Rows from a 3D scene dataset
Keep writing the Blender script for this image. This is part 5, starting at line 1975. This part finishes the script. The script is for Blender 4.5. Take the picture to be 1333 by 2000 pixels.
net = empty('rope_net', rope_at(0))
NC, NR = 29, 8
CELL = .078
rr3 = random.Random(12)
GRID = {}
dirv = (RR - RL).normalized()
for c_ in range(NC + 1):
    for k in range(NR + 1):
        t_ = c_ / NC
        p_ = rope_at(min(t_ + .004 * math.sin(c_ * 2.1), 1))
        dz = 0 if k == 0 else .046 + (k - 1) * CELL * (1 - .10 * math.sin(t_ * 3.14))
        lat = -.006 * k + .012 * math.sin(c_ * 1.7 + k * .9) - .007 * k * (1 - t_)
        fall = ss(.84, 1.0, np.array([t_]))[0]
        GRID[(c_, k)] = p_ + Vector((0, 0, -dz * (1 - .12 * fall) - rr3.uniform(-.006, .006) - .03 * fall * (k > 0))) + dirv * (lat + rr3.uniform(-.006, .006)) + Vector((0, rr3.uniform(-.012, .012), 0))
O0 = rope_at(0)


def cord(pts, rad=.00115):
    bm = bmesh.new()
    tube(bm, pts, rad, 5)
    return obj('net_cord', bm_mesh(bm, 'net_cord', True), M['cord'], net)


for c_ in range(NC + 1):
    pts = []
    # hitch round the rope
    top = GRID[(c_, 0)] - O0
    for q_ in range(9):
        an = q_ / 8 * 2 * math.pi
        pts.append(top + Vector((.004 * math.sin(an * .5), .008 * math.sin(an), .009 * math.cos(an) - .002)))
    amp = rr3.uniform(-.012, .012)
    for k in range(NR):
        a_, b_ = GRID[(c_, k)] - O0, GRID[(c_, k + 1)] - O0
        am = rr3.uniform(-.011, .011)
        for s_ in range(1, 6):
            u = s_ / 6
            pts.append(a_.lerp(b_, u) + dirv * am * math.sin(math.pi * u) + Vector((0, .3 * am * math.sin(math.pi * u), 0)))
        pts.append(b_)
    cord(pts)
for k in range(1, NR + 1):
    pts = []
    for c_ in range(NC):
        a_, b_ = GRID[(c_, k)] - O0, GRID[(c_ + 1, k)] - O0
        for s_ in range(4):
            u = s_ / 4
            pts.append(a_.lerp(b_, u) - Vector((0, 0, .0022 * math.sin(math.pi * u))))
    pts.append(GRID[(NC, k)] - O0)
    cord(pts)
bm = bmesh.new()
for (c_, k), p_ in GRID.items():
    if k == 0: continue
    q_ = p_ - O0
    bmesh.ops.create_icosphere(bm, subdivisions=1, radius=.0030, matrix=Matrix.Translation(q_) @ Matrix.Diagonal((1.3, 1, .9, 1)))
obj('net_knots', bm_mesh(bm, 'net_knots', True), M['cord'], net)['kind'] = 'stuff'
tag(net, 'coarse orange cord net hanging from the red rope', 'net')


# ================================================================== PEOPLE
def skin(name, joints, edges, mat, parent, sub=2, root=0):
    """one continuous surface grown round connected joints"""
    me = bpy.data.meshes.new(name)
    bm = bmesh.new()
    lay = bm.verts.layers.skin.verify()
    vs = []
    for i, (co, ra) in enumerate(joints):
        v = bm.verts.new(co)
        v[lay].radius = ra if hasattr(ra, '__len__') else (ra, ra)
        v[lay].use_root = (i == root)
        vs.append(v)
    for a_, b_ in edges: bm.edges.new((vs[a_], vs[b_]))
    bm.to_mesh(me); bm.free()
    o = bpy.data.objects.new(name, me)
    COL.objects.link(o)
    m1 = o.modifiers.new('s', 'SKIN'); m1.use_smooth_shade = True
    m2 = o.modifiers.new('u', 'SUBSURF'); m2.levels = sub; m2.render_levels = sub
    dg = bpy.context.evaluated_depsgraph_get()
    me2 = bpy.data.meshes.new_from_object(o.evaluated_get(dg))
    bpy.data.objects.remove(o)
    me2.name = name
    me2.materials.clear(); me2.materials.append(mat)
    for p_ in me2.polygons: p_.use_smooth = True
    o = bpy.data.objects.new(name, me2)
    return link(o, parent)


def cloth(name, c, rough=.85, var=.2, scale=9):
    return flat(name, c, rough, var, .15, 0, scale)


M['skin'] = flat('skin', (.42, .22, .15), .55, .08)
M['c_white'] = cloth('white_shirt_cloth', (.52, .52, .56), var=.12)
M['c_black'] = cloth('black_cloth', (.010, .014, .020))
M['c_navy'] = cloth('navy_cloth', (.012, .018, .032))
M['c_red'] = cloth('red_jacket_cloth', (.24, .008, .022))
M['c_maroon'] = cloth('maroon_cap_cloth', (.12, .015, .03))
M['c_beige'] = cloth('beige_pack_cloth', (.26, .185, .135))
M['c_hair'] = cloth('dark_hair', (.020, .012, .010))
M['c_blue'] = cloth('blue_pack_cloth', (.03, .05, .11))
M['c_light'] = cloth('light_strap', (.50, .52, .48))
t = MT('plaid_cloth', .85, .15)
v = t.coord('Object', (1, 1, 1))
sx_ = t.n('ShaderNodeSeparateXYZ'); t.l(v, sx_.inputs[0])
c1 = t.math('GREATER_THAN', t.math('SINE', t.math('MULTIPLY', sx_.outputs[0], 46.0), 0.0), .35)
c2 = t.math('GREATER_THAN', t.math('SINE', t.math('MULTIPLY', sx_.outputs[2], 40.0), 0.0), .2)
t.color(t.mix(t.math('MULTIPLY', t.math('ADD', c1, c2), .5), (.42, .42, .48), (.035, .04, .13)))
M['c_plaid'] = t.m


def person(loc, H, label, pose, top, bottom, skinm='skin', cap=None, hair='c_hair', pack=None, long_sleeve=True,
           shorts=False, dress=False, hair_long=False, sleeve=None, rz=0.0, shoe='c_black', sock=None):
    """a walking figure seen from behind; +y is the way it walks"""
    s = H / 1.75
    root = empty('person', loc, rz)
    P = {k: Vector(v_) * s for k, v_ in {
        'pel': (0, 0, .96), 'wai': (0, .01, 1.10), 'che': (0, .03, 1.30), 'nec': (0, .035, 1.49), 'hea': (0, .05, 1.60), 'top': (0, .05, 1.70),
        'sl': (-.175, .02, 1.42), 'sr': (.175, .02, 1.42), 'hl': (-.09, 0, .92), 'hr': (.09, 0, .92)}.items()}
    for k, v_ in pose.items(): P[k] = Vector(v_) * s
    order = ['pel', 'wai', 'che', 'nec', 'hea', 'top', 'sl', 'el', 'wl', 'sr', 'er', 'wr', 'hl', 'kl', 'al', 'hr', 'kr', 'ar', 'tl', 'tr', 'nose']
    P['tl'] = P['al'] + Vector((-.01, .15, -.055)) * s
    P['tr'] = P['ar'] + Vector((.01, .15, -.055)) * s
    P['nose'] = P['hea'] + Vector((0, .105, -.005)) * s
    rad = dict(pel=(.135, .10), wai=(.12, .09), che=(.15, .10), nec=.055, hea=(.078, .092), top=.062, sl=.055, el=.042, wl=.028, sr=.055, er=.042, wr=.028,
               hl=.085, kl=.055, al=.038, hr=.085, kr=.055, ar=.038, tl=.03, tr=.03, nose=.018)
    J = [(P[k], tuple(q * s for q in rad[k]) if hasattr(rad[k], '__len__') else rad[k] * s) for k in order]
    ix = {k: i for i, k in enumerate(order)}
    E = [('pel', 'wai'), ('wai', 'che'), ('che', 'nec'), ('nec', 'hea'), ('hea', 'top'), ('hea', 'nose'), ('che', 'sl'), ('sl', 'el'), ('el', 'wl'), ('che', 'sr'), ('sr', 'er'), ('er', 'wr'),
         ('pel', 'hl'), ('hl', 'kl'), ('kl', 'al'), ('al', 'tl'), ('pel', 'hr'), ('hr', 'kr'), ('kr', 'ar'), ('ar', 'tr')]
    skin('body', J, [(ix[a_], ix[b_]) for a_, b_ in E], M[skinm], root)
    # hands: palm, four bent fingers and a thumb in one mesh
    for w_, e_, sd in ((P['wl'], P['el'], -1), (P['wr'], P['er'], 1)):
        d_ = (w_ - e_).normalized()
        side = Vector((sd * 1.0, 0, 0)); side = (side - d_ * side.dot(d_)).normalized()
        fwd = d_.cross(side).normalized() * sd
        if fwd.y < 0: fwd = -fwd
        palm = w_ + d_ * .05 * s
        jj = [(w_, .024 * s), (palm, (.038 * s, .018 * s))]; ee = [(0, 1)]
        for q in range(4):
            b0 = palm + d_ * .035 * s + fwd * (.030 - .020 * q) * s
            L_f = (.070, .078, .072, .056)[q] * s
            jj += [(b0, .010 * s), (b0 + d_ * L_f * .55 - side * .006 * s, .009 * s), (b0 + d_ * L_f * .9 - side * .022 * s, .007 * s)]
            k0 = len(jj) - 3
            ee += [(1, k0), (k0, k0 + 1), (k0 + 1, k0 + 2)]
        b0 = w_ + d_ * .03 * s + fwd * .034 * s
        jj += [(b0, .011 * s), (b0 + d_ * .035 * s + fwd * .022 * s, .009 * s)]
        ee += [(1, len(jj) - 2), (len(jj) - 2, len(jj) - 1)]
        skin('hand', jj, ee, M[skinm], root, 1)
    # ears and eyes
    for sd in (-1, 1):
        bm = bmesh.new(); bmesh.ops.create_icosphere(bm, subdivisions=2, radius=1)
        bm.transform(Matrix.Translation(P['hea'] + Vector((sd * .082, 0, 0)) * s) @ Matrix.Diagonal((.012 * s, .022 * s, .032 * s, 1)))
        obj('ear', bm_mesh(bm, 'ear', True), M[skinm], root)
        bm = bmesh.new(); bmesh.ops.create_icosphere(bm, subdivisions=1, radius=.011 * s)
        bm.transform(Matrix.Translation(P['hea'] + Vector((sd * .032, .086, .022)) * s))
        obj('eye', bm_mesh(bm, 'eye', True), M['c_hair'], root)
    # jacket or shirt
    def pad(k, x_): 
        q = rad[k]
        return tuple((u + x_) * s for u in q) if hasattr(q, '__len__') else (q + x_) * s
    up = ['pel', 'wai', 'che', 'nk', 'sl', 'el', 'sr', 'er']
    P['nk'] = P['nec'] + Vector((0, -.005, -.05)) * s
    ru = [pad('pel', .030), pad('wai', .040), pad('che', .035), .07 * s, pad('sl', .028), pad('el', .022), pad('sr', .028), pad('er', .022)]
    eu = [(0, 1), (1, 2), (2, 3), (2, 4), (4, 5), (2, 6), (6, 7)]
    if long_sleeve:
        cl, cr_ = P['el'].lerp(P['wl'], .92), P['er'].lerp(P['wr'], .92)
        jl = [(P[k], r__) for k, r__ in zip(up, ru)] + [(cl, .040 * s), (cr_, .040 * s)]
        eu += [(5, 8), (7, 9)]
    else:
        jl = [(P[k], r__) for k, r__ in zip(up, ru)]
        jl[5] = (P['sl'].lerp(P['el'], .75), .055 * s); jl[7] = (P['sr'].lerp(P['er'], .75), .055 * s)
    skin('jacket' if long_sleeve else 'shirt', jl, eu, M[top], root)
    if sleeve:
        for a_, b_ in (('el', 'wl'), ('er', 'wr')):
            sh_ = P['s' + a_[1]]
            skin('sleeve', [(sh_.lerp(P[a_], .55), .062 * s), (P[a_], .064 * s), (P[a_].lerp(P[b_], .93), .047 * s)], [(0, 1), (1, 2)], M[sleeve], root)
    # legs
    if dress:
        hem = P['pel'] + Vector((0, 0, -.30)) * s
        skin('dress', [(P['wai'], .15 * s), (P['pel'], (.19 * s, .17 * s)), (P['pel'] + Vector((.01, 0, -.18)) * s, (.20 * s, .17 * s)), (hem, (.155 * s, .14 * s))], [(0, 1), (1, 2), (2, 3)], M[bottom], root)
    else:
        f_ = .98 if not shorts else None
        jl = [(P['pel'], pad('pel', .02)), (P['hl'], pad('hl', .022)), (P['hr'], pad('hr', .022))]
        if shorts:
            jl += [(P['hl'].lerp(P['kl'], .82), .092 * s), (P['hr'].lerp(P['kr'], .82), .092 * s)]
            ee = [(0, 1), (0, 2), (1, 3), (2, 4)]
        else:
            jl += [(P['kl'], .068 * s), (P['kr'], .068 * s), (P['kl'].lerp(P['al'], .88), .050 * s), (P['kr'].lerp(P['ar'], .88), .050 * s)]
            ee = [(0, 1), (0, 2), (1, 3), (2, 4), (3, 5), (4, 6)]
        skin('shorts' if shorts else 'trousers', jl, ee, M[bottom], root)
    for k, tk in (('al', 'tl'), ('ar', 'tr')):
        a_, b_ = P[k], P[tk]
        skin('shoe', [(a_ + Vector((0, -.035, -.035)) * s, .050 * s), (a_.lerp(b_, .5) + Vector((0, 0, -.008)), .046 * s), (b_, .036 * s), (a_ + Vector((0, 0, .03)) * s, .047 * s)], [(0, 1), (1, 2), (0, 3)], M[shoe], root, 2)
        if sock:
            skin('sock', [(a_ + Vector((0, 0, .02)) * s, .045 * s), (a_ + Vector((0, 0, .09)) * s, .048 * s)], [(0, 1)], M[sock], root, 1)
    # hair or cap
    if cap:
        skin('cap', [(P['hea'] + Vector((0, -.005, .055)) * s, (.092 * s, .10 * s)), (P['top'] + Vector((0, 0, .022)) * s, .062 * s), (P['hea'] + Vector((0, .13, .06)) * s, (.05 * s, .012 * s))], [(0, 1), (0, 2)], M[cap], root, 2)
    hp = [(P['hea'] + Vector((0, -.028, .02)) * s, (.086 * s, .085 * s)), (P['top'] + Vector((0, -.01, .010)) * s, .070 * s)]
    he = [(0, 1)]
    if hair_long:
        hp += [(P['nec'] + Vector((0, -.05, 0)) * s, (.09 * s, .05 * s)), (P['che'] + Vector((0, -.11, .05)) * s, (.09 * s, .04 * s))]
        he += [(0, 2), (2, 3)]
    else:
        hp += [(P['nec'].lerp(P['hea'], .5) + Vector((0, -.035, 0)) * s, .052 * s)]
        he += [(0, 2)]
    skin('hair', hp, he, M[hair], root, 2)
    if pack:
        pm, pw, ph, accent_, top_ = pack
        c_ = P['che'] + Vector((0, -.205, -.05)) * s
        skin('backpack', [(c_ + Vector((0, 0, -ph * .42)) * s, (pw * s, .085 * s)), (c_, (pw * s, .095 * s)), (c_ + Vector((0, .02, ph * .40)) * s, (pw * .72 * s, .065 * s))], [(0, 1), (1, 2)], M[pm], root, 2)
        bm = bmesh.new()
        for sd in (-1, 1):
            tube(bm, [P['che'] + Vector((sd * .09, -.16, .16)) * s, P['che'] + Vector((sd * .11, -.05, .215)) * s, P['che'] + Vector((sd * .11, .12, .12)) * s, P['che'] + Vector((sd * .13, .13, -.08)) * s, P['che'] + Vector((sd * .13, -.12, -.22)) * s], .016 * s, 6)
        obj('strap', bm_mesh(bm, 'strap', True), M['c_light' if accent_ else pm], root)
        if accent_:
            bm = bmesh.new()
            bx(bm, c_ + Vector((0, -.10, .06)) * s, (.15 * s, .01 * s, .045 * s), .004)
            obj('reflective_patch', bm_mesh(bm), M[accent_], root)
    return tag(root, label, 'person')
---
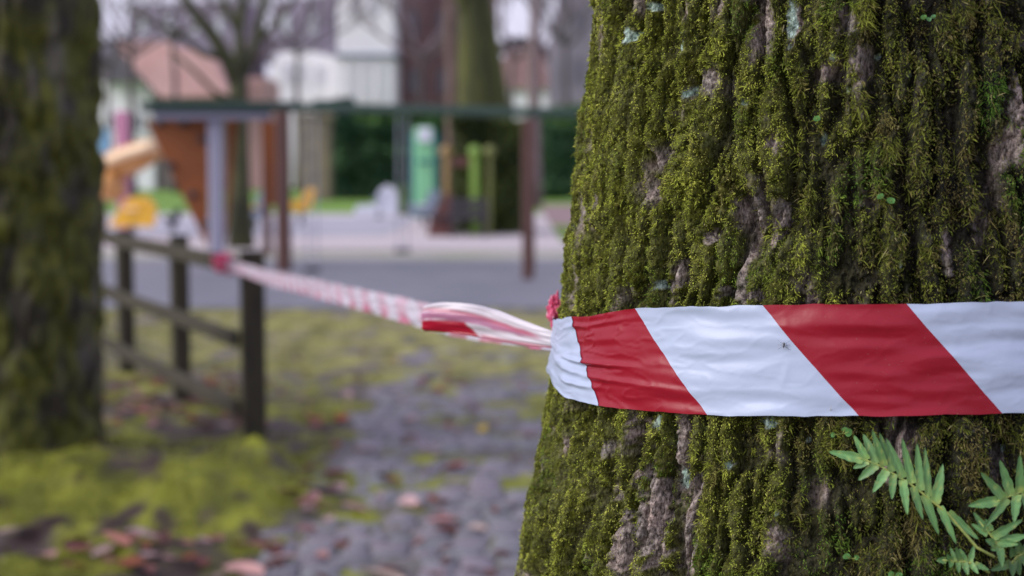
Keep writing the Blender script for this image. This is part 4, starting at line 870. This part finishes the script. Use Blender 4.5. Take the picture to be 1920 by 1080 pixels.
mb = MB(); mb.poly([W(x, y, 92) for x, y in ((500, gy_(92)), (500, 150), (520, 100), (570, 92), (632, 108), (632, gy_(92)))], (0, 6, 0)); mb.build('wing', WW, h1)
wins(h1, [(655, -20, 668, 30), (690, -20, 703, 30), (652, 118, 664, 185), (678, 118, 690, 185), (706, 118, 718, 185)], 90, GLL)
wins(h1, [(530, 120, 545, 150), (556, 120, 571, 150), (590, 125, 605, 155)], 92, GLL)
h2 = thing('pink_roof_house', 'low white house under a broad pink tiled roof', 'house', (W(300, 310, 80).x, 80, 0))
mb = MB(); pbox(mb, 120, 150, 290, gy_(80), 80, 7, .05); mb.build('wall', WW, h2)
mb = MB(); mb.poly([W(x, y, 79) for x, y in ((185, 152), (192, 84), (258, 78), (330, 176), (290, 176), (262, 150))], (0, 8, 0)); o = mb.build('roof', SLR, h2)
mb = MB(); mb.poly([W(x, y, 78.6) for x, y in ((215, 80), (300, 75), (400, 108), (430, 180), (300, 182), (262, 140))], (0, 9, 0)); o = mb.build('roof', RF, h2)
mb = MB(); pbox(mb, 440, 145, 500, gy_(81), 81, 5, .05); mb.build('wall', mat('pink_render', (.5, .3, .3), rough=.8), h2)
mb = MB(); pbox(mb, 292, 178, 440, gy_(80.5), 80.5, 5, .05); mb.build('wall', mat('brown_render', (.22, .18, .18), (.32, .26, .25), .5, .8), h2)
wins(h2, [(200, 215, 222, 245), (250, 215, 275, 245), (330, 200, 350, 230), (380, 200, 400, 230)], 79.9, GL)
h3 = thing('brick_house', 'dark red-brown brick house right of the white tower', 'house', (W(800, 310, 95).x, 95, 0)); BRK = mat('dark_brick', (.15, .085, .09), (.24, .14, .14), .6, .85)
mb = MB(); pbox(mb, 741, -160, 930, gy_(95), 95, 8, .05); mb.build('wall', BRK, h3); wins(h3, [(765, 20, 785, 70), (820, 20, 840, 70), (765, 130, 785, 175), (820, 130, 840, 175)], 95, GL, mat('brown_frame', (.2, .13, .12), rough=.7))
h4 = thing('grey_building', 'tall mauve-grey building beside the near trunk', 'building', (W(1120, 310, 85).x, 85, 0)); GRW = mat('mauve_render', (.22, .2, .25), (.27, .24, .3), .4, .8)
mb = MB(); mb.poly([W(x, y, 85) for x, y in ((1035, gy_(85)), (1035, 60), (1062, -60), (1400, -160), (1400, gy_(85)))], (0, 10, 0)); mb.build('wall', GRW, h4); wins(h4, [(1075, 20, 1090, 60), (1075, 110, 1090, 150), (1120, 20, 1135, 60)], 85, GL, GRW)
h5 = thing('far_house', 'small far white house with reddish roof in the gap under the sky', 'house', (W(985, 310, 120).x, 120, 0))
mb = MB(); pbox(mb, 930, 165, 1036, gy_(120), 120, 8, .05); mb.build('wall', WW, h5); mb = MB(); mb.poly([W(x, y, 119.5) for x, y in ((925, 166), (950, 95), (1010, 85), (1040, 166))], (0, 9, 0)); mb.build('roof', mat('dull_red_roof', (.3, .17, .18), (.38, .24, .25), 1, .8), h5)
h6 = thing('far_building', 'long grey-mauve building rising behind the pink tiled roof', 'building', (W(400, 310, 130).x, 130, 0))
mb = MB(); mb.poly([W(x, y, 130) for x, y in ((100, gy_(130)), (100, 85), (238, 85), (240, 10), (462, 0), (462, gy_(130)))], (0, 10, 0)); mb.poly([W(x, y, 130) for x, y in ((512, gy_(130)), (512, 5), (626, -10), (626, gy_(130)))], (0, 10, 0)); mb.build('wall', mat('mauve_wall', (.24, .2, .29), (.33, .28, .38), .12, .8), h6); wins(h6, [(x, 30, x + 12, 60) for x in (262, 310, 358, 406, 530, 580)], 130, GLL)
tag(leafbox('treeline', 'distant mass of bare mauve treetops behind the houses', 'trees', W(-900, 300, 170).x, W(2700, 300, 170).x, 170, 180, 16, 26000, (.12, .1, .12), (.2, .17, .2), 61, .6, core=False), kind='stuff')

> **What needs to be done**:
Extract from the records above the lines from the one containing "by 2000 pixels." to the one containing "bm_mesh(bm, 'net_cord', True), M['cord'], net)", both lines included, exactly as they appear and with nothing else.

> **Result of this task**:
Keep writing the Blender script for this image. This is part 5, starting at line 1975. This part finishes the script. The script is for Blender 4.5. Take the picture to be 1333 by 2000 pixels.
net = empty('rope_net', rope_at(0))
NC, NR = 29, 8
CELL = .078
rr3 = random.Random(12)
GRID = {}
dirv = (RR - RL).normalized()
for c_ in range(NC + 1):
    for k in range(NR + 1):
        t_ = c_ / NC
        p_ = rope_at(min(t_ + .004 * math.sin(c_ * 2.1), 1))
        dz = 0 if k == 0 else .046 + (k - 1) * CELL * (1 - .10 * math.sin(t_ * 3.14))
        lat = -.006 * k + .012 * math.sin(c_ * 1.7 + k * .9) - .007 * k * (1 - t_)
        fall = ss(.84, 1.0, np.array([t_]))[0]
        GRID[(c_, k)] = p_ + Vector((0, 0, -dz * (1 - .12 * fall) - rr3.uniform(-.006, .006) - .03 * fall * (k > 0))) + dirv * (lat + rr3.uniform(-.006, .006)) + Vector((0, rr3.uniform(-.012, .012), 0))
O0 = rope_at(0)


def cord(pts, rad=.00115):
    bm = bmesh.new()
    tube(bm, pts, rad, 5)
    return obj('net_cord', bm_mesh(bm, 'net_cord', True), M['cord'], net)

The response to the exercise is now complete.